The woods are quiet except for the sound of leaves underfoot. Even in their leafless state, the bare trees muffle traffic sounds. A flock of geese breaks the silence before fading off toward the river. The place is so still that it seems asleep.

The winter birds are here. Many species congregate in mixed winter flocks: chickadees, tufted titmice, kinglets, nuthatches, downy woodpeckers and brown creepers. Because they tend to flock together, large areas seem empty of bird life. But somewhere farther down the trail they will be coursing through the woods. There is safety in numbers.

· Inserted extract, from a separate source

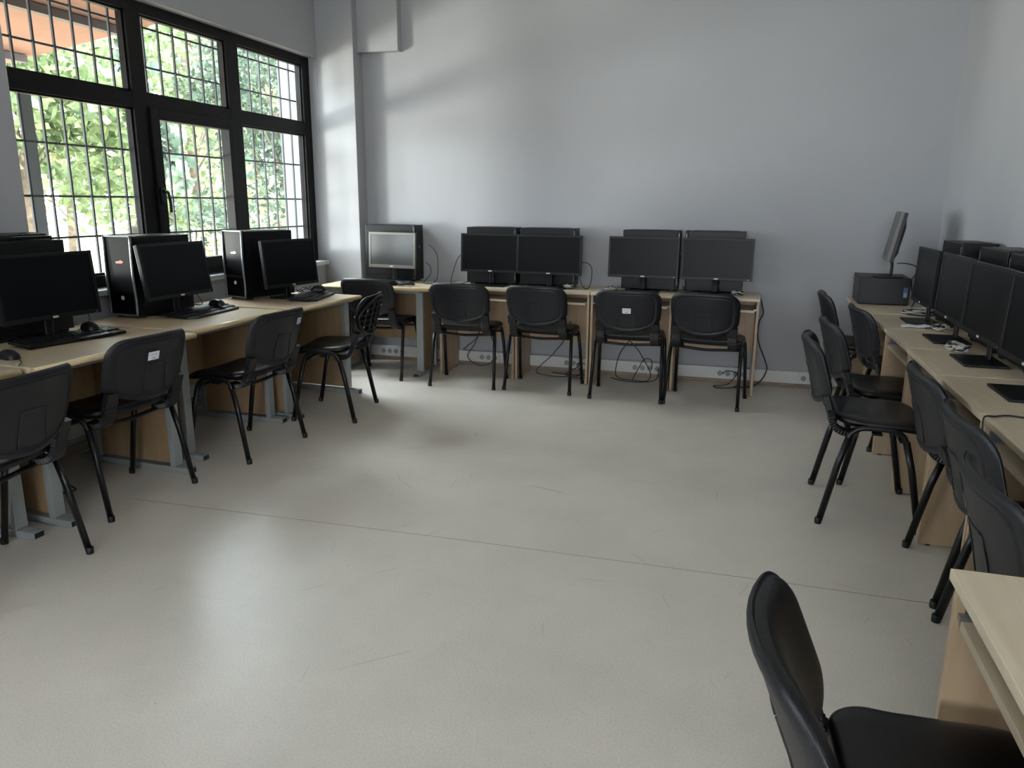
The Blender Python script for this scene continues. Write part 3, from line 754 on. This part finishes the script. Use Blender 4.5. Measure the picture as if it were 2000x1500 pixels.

They are an eclectic mix, but they are not just a variety of species. They represent very different types. Often in a single flock you can find seven species representing five families. That makes for a remarkably diverse group. They are all small birds and they share the same wooded habitat, but the range of physical differences between them is striking.

A specialist, the creeper probes for food.

Adaptations that evolved out of different approaches to foraging for food account for the physical differences. The chickadees, titmice and kinglets are generalists; they eat a little of this and a little of that: fruit, seeds, buds, insects. As they have no need for specially adapted beaks or feet, their appearance is generic.

The woodpecker, nuthatch and creeper are specialists. Their food-finding methods include pounding, tapping or probing for insects. These birds have highly specialized body parts: strong skulls and beaks, purposeful feet and tail feathers.

The brown creeper is a short, slender bird with a downward curved bill and cryptically patterned brown and tan plumage. The long, curved bill is good for probing under bark for insects and spiders. Like the woodpeckers, the creeper has very stiff tail feathers.

Instead of perching on branches, woodpeckers and creepers usually hang on trunks and large limbs. This is where their specially adapted tails come in. The stiff tail feathers act as props that help them stay upright as they grip the trunks of trees.

True to their name, brown creepers creep. In their search for food, they creep up, never down. They are only capable of perching vertically and moving in one direction: up. Up, up and up.

Eventually they reach a point where they don’t want to go up anymore. Being birds, they then fly. So when they reach a certain point on the tree, they swoop down, like a falling leaf, to the base of another tree and start over.